Fireman Joe solves chimney problems

Polly Schindler doesn’t like to watch when her husband Joe, owner of Fireman Joe’s Chimney Sweep, does his thing.
“I watched him do one sweep. I won’t do it again. He was like Spider-Man without the web. Ignorance is bliss,” she said.
In 12 years of sweeping chimneys, Schindler has fallen off a roof only once. He fell from the second story of a house, 25 feet.
“His footprints were still in the ground the next year,” Polly said. When Schindler went to sweep the homeowner’s chimney the following year, the homeowner pointed out the place of impact.
Schindler of Coeur d’Alene is accustomed to risky business. Besides sweeping chimneys, he works full time as a firefighter, an engineer, with the Spokane Valley Fire Department. He’s been with the department 13 years and before that was a firefighter in the Air Force, stationed at Fairchild Air Force Base. He was inspired to go into firefighting after several Spokane-area homes were burned in the 1991 firestorm.
A friend introduced him to chimney sweeping. “I helped him out. Then I figured I could do it myself,” Schindler said.
He likes meeting people and enjoys “getting out and solving problems they have with their chimneys. Making it a safer environment.”
“It’s an inherently dangerous thing to put a fire in a house in a box,” Schindler said.

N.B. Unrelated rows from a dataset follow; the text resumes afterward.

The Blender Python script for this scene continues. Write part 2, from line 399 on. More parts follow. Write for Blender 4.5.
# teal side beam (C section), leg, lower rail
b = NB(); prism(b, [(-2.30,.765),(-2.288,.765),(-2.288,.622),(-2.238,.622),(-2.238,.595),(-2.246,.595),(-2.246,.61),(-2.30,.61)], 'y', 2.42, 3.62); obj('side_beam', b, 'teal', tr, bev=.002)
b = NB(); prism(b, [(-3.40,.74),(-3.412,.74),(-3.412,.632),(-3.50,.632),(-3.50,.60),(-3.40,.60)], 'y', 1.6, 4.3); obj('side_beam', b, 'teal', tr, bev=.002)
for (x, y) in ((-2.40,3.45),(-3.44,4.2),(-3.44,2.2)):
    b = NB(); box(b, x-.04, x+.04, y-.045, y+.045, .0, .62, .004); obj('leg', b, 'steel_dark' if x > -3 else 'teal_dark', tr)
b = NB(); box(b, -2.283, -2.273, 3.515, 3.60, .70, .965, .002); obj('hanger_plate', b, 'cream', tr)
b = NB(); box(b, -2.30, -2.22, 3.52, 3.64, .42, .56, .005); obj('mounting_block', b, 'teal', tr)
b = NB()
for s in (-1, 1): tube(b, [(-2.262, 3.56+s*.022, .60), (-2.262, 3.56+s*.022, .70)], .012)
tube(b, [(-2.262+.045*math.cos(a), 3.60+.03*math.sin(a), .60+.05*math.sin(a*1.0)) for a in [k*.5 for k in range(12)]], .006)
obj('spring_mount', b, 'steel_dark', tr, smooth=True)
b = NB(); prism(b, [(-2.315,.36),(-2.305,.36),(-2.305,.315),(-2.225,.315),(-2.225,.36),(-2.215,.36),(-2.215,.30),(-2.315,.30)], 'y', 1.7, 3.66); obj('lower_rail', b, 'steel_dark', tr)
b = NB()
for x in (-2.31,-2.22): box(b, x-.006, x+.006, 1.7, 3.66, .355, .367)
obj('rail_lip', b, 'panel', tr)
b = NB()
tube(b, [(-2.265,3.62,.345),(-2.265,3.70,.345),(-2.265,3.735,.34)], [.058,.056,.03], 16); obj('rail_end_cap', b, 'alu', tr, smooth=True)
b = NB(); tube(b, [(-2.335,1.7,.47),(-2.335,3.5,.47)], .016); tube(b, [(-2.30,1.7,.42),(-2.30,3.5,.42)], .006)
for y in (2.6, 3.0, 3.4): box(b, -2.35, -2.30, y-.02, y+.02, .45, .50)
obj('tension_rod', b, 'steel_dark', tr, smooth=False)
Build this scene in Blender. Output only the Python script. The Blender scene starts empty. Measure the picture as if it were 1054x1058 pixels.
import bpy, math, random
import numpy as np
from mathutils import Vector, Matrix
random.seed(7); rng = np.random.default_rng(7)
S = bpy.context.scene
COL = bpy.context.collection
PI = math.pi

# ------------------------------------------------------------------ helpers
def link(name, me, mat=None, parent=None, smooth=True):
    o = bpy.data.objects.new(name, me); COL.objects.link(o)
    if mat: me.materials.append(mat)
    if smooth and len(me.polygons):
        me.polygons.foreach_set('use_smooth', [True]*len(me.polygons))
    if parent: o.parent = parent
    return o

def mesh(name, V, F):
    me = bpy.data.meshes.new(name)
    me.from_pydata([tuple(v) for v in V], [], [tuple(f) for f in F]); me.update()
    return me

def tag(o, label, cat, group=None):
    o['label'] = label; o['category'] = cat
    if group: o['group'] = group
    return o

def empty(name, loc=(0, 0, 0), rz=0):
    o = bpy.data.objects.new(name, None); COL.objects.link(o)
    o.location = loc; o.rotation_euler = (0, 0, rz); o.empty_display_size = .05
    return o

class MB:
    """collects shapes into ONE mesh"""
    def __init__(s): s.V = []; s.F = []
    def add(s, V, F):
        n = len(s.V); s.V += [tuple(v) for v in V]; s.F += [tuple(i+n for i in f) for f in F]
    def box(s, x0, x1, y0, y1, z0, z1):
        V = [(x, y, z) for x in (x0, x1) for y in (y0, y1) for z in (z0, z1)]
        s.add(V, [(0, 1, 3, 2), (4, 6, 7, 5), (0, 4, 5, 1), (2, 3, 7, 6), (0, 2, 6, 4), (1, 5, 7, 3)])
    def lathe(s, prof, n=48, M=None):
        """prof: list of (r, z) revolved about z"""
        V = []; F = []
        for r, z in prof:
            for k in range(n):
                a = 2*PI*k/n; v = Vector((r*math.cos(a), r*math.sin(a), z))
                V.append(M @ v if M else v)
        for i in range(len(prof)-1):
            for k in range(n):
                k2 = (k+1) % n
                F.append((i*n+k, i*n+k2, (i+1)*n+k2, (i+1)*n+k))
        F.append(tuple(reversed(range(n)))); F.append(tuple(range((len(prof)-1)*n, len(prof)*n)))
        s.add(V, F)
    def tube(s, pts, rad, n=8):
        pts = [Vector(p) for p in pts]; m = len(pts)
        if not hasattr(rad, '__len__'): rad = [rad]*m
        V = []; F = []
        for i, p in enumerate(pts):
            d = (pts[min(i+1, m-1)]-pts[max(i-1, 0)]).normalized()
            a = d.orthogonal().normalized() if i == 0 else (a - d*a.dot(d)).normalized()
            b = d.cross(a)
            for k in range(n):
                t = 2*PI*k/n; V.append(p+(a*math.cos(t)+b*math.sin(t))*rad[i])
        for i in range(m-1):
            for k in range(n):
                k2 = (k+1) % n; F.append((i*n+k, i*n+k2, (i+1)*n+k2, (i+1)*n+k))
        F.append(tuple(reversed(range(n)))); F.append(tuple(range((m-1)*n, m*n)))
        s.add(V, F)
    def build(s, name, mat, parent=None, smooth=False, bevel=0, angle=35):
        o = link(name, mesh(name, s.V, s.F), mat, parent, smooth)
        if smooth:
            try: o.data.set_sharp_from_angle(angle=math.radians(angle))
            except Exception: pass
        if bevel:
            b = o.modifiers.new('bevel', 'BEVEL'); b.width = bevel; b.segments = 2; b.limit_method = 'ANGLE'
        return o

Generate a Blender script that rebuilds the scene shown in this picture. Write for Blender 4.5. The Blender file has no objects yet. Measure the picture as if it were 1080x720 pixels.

A chimney that has a buildup of creosote, a byproduct of combustion, and needs to be swept, can cause smoke in the house, may not draw properly and may spark a chimney fire. Most of the time homeowners aren’t even aware they’ve had a chimney fire, he said.
Burning green wood or not allowing the fire to get hot enough to burn off the creosote can allow creosote to build up. “I usually let (wood) sit for a year before I burn it,” he said. He recommends that people buy their wood in the spring and let it sit over the summer.
It isn’t always creosote that blocks the chimney. Once, Schindler found a dead duck stuck in a chimney. He also finds bird nests, beehives, chipmunks, squirrels and bats.
Besides sweeping chimneys, he replaces cracked chimney liners. A cracked chimney liner can allow carbon monoxide into the house or result in a chimney fire.
“My job is to do an inspection of the system. Is it safe? Does it need to be swept?”
Sometimes a chimney can go for three years before it needs to be swept. Sometimes he’s had to sweep the same chimney three times in a year. He recommends, however, that homeowners have their chimneys inspected once a year.
His wife serves as his secretary, scheduling appointments in North Idaho and as far away at St. Maries, Spirit Lake and the Silver Valley. In a typical season, he might service 150 homes. Fall is the busiest time of year.
The hardest part is getting people to get their chimneys swept in the spring or summer.
“It’s safer to get on the roof, and I have more time,” he said. “But they don’t think about chimneys in the summer.”